WRITTEN TASK:
From the first line of the data down to and including the line with "scene.camera = cam", copy everything exactly, leaving out pictures.

--------------------

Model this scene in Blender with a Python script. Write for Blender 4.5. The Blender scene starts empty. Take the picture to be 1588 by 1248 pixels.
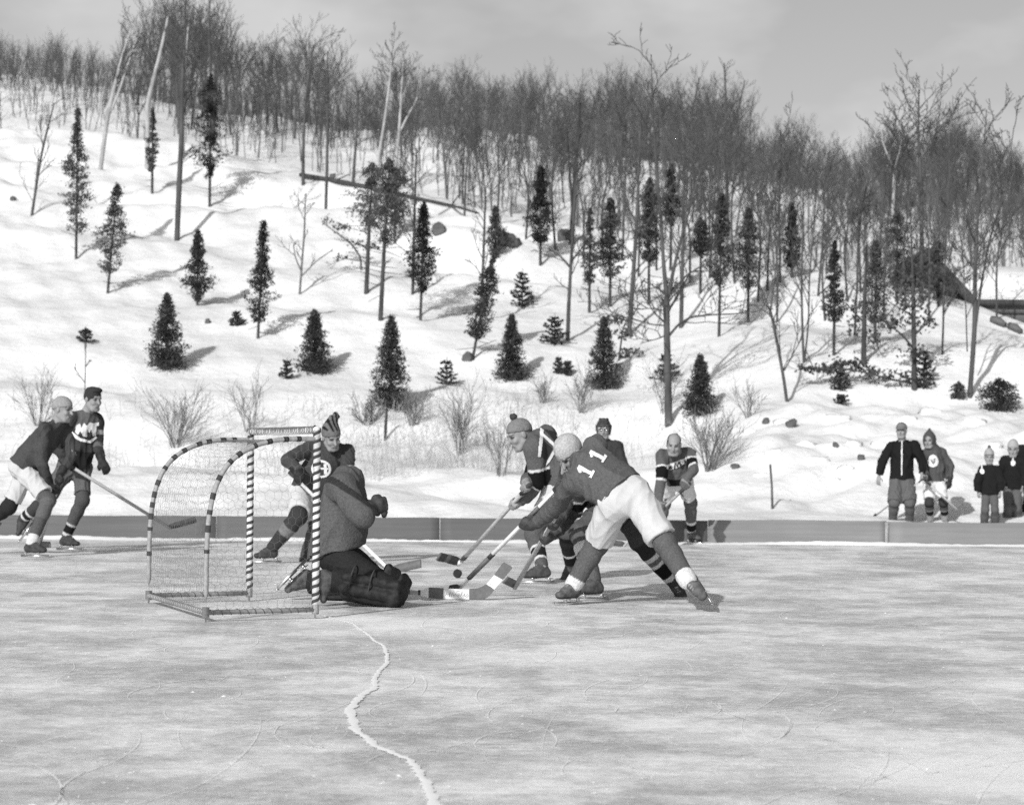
import bpy, math, random
import numpy as np
from mathutils import Vector, Matrix
from mathutils.bvhtree import BVHTree

random.seed(7)
rng = np.random.default_rng(7)
scene = bpy.context.scene
COL = scene.collection
R = math.radians

# ------------------------------------------------------------------ camera, sky, sun, exposure
F_PX, CX, CY, CAM_H = 3923.0, 794.0, 624.0, 1.10          # waist-level press camera, long lens
PITCH, ROLL = math.atan2(79.0, F_PX), R(0.45)
CAM_M = Matrix.Translation((0, 0, CAM_H)) @ Matrix.Rotation(R(90) + PITCH, 4, 'X') @ Matrix.Rotation(ROLL, 4, 'Z')
cam_data = bpy.data.cameras.new('press_camera')
cam_data.sensor_width = 36.0
cam_data.lens = 36.0 * F_PX / 1588.0
cam_data.clip_start, cam_data.clip_end = 0.1, 6000.0
cam_data.dof.use_dof = True
cam_data.dof.focus_distance = 15.5
cam_data.dof.aperture_fstop = 5.2
cam = bpy.data.objects.new('press_camera', cam_data)
cam.matrix_world = CAM_M
COL.objects.link(cam)
scene.camera = cam

SUN_AZ, SUN_EL = R(204.0), R(28.0)                          # behind the camera and to its left
world = bpy.data.worlds.new('World')
scene.world = world
world.use_nodes = True
wn = world.node_tree
wn.nodes.clear()
w_out = wn.nodes.new('ShaderNodeOutputWorld')
w_bg = wn.nodes.new('ShaderNodeBackground')
w_sky = wn.nodes.new('ShaderNodeTexSky')
w_sky.sky_type = 'NISHITA'
w_sky.sun_disc = False
w_sky.sun_elevation, w_sky.sun_rotation = SUN_EL, SUN_AZ
w_sky.air_density, w_sky.dust_density, w_sky.ozone_density = 1.0, 1.4, 1.0
w_bw = wn.nodes.new('ShaderNodeRGBToBW')                    # black and white film
w_tc = wn.nodes.new('ShaderNodeTexCoord')
w_map = wn.nodes.new('ShaderNodeMapping')
w_map.inputs['Scale'].default_value = (1.0, 1.0, 2.0)
w_no = wn.nodes.new('ShaderNodeTexNoise')
w_no.inputs['Scale'].default_value = 5.5
w_no.inputs['Detail'].default_value = 5.0
w_no.inputs['Roughness'].default_value = 0.55
w_cr = wn.nodes.new('ShaderNodeMapRange')
w_cr.inputs['From Min'].default_value, w_cr.inputs['From Max'].default_value = 0.42, 0.75
w_cr.inputs['To Min'].default_value, w_cr.inputs['To Max'].default_value = 0.95, 1.6
w_mul = wn.nodes.new('ShaderNodeMath')
w_mul.operation = 'MULTIPLY'
wl = wn.links.new
wl(w_sky.outputs['Color'], w_bw.inputs['Color'])
wl(w_tc.outputs['Generated'], w_map.inputs['Vector'])
wl(w_map.outputs['Vector'], w_no.inputs['Vector'])
wl(w_no.outputs['Fac'], w_cr.inputs['Value'])
wl(w_bw.outputs['Val'], w_mul.inputs[0])
wl(w_cr.outputs['Result'], w_mul.inputs[1])
wl(w_mul.outputs['Value'], w_bg.inputs['Color'])
w_bg.inputs['Strength'].default_value = 0.092
wl(w_bg.outputs['Background'], w_out.inputs['Surface'])

sun_data = bpy.data.lights.new('sun', 'SUN')
sun_data.energy, sun_data.angle = 3.3, R(0.8)
sun = bpy.data.objects.new('sun', sun_data)
to_sun = Vector((math.sin(SUN_AZ) * math.cos(SUN_EL), math.cos(SUN_AZ) * math.cos(SUN_EL), math.sin(SUN_EL)))
sun.rotation_euler = to_sun.to_track_quat('Z', 'Y').to_euler()
sun.location = to_sun * 60
COL.objects.link(sun)

scene.cycles.sample_clamp_indirect = 3.0
scene.cycles.use_denoising = False                          # leave the fine grain, as on film

vs = scene.view_settings
vs.view_transform, vs.look, vs.gamma = 'Standard', 'None', 1.0
vs.use_curve_mapping = False
vs.exposure = 0.16

# ------------------------------------------------------------------ pixel <-> place
CAMP = np.array([0, 0, CAM_H])
M3 = np.array(CAM_M.to_3x3())


def ray(px, py):
    return M3 @ np.array([(px - CX) / F_PX, -(py - CY) / F_PX, -1.0])


def P(px, py, D):
    d = ray(px, py)
    return CAMP + d / d[1] * D


def G(px, py, z=0.0):
    d = ray(px, py)
    return CAMP + d * ((z - CAM_H) / d[2])


def unit(v):
    v = np.asarray(v, float)
    return v / max(np.linalg.norm(v), 1e-9)


# ------------------------------------------------------------------ object helpers
ORG = {}


def props(o, label=None, cat=None, group=None, kind=None):
    for k, v in (('label', label), ('category', cat), ('group', group), ('kind', kind)):
        if v:
            o[k] = v
    return o


def empty(name, loc, label, cat, group=None):
    o = bpy.data.objects.new(name, None)
    o.location = tuple(loc)
    o.empty_display_size = 0.2
    COL.objects.link(o)
    ORG[o.name] = np.array(loc, float)
    return props(o, label, cat, group)


def make_mesh(name, verts, quads=None, tris=None, mat=None, smooth=False, tint=None):
    verts = np.asarray(verts, np.float32).reshape(-1, 3)
    quads = np.zeros((0, 4), np.int32) if quads is None or len(quads) == 0 else np.asarray(quads, np.int32).reshape(-1, 4)
    tris = np.zeros((0, 3), np.int32) if tris is None or len(tris) == 0 else np.asarray(tris, np.int32).reshape(-1, 3)
    me = bpy.data.meshes.new(name)
    me.vertices.add(len(verts))
    me.vertices.foreach_set('co', verts.ravel())
    idx = np.concatenate([quads.ravel(), tris.ravel()]).astype(np.int32)
    me.loops.add(len(idx))
    me.loops.foreach_set('vertex_index', idx)
    starts = np.concatenate([np.arange(len(quads)) * 4, len(quads) * 4 + np.arange(len(tris)) * 3]).astype(np.int32)
    me.polygons.add(len(starts))
    me.polygons.foreach_set('loop_start', starts)
    if smooth:
        me.polygons.foreach_set('use_smooth', np.ones(len(starts), bool))
    me.update(calc_edges=True)
    if tint is not None:
        at = me.attributes.new('tint', 'FLOAT', 'POINT')
        at.data.foreach_set('value', np.asarray(tint, np.float32))
    if mat is not None:
        me.materials.append(mat)
    return me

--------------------

RESPONSE TO THE EXERCISE:
Model this scene in Blender with a Python script. Write for Blender 4.5. The Blender scene starts empty. Take the picture to be 1588 by 1248 pixels.
import bpy, math, random
import numpy as np
from mathutils import Vector, Matrix
from mathutils.bvhtree import BVHTree

random.seed(7)
rng = np.random.default_rng(7)
scene = bpy.context.scene
COL = scene.collection
R = math.radians

# ------------------------------------------------------------------ camera, sky, sun, exposure
F_PX, CX, CY, CAM_H = 3923.0, 794.0, 624.0, 1.10          # waist-level press camera, long lens
PITCH, ROLL = math.atan2(79.0, F_PX), R(0.45)
CAM_M = Matrix.Translation((0, 0, CAM_H)) @ Matrix.Rotation(R(90) + PITCH, 4, 'X') @ Matrix.Rotation(ROLL, 4, 'Z')
cam_data = bpy.data.cameras.new('press_camera')
cam_data.sensor_width = 36.0
cam_data.lens = 36.0 * F_PX / 1588.0
cam_data.clip_start, cam_data.clip_end = 0.1, 6000.0
cam_data.dof.use_dof = True
cam_data.dof.focus_distance = 15.5
cam_data.dof.aperture_fstop = 5.2
cam = bpy.data.objects.new('press_camera', cam_data)
cam.matrix_world = CAM_M
COL.objects.link(cam)
scene.camera = cam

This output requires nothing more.